Looking to the Bible, the Ascension of Jesus is referred to in three different accounts.

In Western Christianity, the terms used for the feast (ascensio or ascensa) are derived from Latin, promoting the idea that Jesus rose on his own volition. In Eastern Christianity, the terms for the feast (analepsis or episozomene) are derived from Greek, promoting the idea that by rising up, Jesus finished his work of redemption for all. 

Ascension Day Traditions, Customs and Activities

For Roman Catholics and High Church Anglicans, Ascension Day is among the six holy days when attendance at Mass is necessary, and so rather like Easter and Pentecost it is hard this year knowing we cannot meet and celebrate together. 

In England, there was an old Ascension Day tradition in which the parishioners carried a banner with the symbol of a lion at the start of the procession followed by a banner with a symbol of a dragon at the rear.
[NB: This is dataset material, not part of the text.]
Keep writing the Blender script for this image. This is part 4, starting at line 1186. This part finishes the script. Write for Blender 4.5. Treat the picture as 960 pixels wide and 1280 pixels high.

This was done to display the victory of Christ over the devil.

What does it mean for us today?

Ascension Day is a feast day when as Christians we take time to remember that Jesus is Lord of heaven and earth as he returns to be with his Father in glory and to reign at his right hand.

It marks the start of God’s worldwide mission and the witness of the Church through the power of the Holy Spirit for whom the first disciples waited expectantly in the ten days between Jesus return to his Father and the first Pentecost.  And according to Matthew’s account of the Ascension, Jesus final command to them, and to us who call ourselves Christians today, is this:

“All authority in heaven and on earth has been given to me. Therefore go and make disciples of all nations, baptizing them in the name of the Father and of the Son and of the Holy Spirit, and teaching them to obey everything I have commanded you. And surely I am with you always, to the very end of the age.”